There was Alexander 'The Great' who when he saw the breadth of his domain wept, for there were no more worlds to conquer. Calamity Jane, the heroine of the plains. Erwin 'The Desert Fox' Rommel, the wartime tactical genius. Margaret 'The Iron Lady' Thatcher.
And let us of course not forget Lancelot Brown, who was named 'Capability' out of respect for the grandeur and brilliance of his garden designs.
So, in honour of the man, perhaps it's time for a new nickname for Gordon Brown.
For ages I've been calling him Gollum, in recognition of his vice like grip upon the 'Precious' for which he lusted so long. But I think that needs to change.
Henceforth, I suggest that John Gordon Brown be renamed 'Colostomy' Brown.
After all, there's no denying it captures the essence of the man - he's a useless sack of shit.
12 comments:
Perfect - you just need to © that, it's so good!
Bastard, I've just wet myself laughing.
i looked at that picture and my first thought was of a vacuum cleaner bag.

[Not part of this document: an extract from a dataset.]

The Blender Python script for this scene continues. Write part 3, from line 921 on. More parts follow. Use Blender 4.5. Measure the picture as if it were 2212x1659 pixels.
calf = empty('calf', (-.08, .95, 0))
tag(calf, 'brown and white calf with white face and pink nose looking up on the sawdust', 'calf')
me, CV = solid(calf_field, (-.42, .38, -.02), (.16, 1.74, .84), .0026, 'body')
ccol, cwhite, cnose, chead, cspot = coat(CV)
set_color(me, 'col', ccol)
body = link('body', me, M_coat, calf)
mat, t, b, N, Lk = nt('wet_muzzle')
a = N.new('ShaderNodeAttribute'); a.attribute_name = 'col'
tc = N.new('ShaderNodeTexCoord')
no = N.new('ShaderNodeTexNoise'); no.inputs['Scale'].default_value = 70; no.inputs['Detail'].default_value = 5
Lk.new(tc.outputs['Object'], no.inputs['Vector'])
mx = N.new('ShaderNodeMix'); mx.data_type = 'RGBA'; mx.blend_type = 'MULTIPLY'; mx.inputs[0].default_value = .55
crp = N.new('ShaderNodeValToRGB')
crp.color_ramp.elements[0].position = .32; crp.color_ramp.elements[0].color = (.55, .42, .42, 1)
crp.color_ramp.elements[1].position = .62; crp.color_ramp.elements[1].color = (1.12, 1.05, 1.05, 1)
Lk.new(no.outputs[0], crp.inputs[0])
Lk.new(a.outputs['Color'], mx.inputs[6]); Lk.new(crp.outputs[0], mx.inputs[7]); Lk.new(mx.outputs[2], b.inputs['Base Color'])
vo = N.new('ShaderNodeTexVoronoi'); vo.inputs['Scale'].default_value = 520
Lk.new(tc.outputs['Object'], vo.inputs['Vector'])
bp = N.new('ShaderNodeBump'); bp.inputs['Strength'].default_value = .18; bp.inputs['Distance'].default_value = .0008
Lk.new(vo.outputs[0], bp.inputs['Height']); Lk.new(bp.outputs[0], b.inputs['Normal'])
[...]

Gordon Brown... sucks the life out of anything.
(or just plain "sucks")
Personally, I like the term Flunking Cyst (a variation on the Clunking Fyst).
wee gorrdon's puir frightened eyes at the top of the page are presumably looking out over the back of a settee
checking to see if its safe to come out.
Cruel - but fair. Laughed out loud at it.
Good one, I've always thought of him as a shitbag!
Spot on.
Very Funny, and true!
be fair now
a colostomy bag does have some use, after all.
I still prefer to call him Gordoom Brownfinger, the less capable and less successful cousin of Auric Goldfinger.